Tolkien never composed the tale of Eärendil except as a compressed history (readers of The Lord of the Rings may recall that Bilbo crafted some verses about it). It would have been the triumphant consummation of Tolkien’s tales of heroism amidst suffering, sorrow, and tragedy during the Elder Days. The story of Gondolin’s fall was always more than a tragic tale of heroic defeat. When resistance seemed pointless and hope lost, the remnant of Gondolin found divine mercy and help. From Gondolin’s destruction came Morgoth’s ruin.

Tolkein’s (and Our) Moral Reality

This is the moral vision that informs Tolkien’s creation. Contrary to what some critics have claimed, Tolkien does not present a simplistic moral universe—good guys versus bad guys. The monstrous physical manifestations of evil in Tolkien’s work do not occlude the moral struggles in the hearts of men (and elves, dwarves, hobbits, and so on) but illuminate them. The threat of monsters puts men to the test. The moral challenges Tolkien emphasizes are to do good when evil seems expedient, to resist evil when opposing it seems futile, and to avoid complacency when it seems quiescent.

The sometimes overwhelming power of evil—physically incarnate in the Dark Lords (Morgoth and later Sauron) and the monsters they create and command—must be resisted even when evil’s triumph seems inevitable.
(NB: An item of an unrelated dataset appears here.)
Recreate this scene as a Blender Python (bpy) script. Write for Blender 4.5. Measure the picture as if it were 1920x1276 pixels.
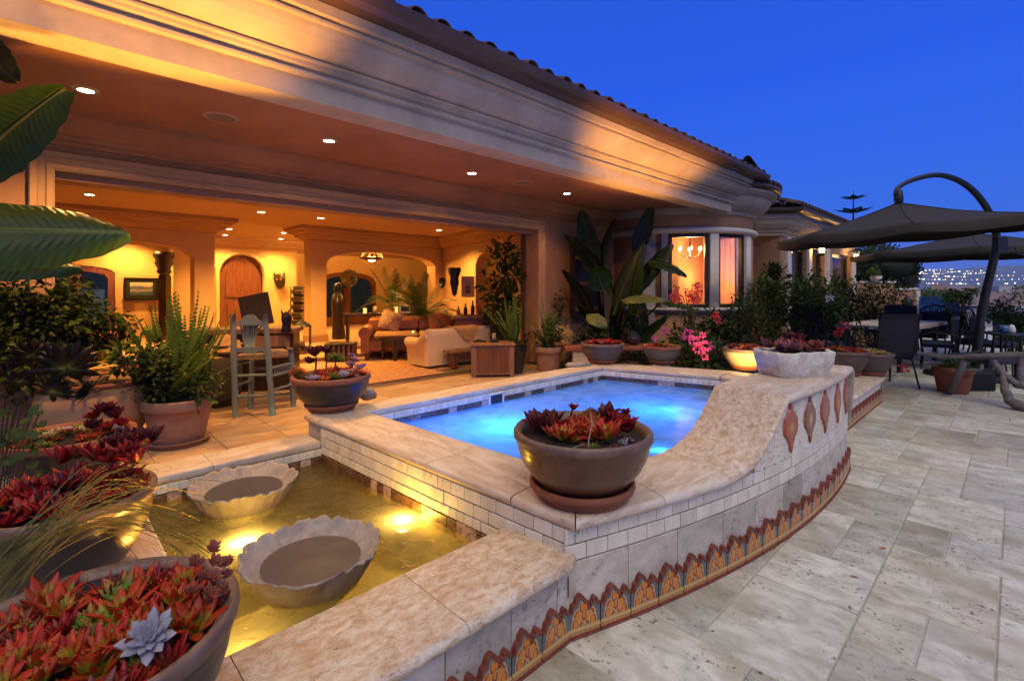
import bpy, math, random
from math import sin, cos, pi, radians, sqrt, atan2
from mathutils import Vector, Matrix, Quaternion, noise as mnoise
for o in list(bpy.data.objects): bpy.data.objects.remove(o)
SC = bpy.context.scene
COL = SC.collection
random.seed(7)
KIDS = {}
EYE = 1.45                                     # eye height above the terrace paving
FPX, HX, HY = 920.0, 960.0, 541.0              # focal length and horizon of the photograph in its pixels
# ---------------------------------------------------------------- camera
cd = bpy.data.cameras.new('camera'); cam = bpy.data.objects.new('camera', cd); COL.objects.link(cam)
cam.location = (0, 0, EYE); cam.rotation_euler = (radians(90), 0, 0)
cd.sensor_width = 36; cd.lens = 36 * FPX / 1920; cd.shift_y = -(638 - HY) / 1920
cd.clip_start = .05; cd.clip_end = 20000
SC.camera = cam
# ---------------------------------------------------------------- sky, twilight, exposure
W = bpy.data.worlds.new('World'); SC.world = W; W.use_nodes = True
nt = W.node_tree; nt.nodes.clear()
tc_ = nt.nodes.new('ShaderNodeTexCoord'); sx_ = nt.nodes.new('ShaderNodeSeparateXYZ'); cr_ = nt.nodes.new('ShaderNodeValToRGB')
nt.links.new(tc_.outputs['Generated'], sx_.inputs[0]); nt.links.new(sx_.outputs[2], cr_.inputs[0])
els = cr_.color_ramp.elements
for p_, c_ in ((.0, (.075, .155, .70)), (.04, (.045, .16, .78)), (.12, (.022, .15, .86)), (.35, (.014, .110, .84)), (.60, (.012, .085, .66)), (1.0, (.012, .06, .42))):
    e_ = els.new(p_); e_.color = (*c_, 1)
els.remove(els[0]); els.remove(els[-1])
bg = nt.nodes.new('ShaderNodeBackground'); bg.inputs[1].default_value = 1.0; wo = nt.nodes.new('ShaderNodeOutputWorld')
nt.links.new(cr_.outputs[0], bg.inputs[0]); nt.links.new(bg.outputs[0], wo.inputs[0])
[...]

We cannot rely on secrecy and strongholds, whose purpose is to preserve and cultivate strength that will eventually confront evil. And although physical courage is important for those combatting evil in Tolkien’s world, it is not sufficient. Turgon, the king of Gondolin, undoubtedly was courageous in facing physical danger and even death, but he would no longer take risks to defeat evil, even with the promise of triumph through divine aid.

Of course, such divine help is not always promised, either in our universe or in Middle-earth. We are not masters of the world, and cannot always know when our struggle might bear fruit. We may be unexpectedly victorious, or our defeat may nonetheless create the circumstances for a future victory. What we must not do is give in to evil or despair. In Tolkien’s tales, evil’s greatest successes require not just monsters and machinations, but the weakness and wickedness of free men, elves, and others.

Tolkien’s work illuminates how moral weakness is the real problem of the human condition, not moral dilemmas and uncertainty. The latter are rare, the former is ubiquitous. I rarely do wrong because I do not know what is right; I often do wrong because it is fun, easy, or otherwise attractive.

Tolkien was not a moral simpleton but a moral realist. He could write of tragedy and moral ambiguity (see The Children of Húrin, for instance), but he knew that we mostly lack the will to do right, rather than the knowledge of what is right, and so his tales bring the moral imagination to the aid of the will. By identifying with his heroes, we want to choose to do right, but are constantly reminded of our capacity to give in to temptation and do wrong. His works do not fill readers with assured self-righteousness. His heroes are heroic not because they are morally incorruptible, but because they could be corrupted (if not to active evil, then certainly to despair), but resist the temptation. In The Lord of the Rings, Frodo eventually succumbs to the Ring, but is saved because of his previous mercy.

This profound moral universe began when, having survived the mud and death of the Great War, Tolkien not only imagined heroes, glory, and splendor for us, but depicted hope after ruin and tragedy. The fall of Gondolin was a new beginning in Middle-earth.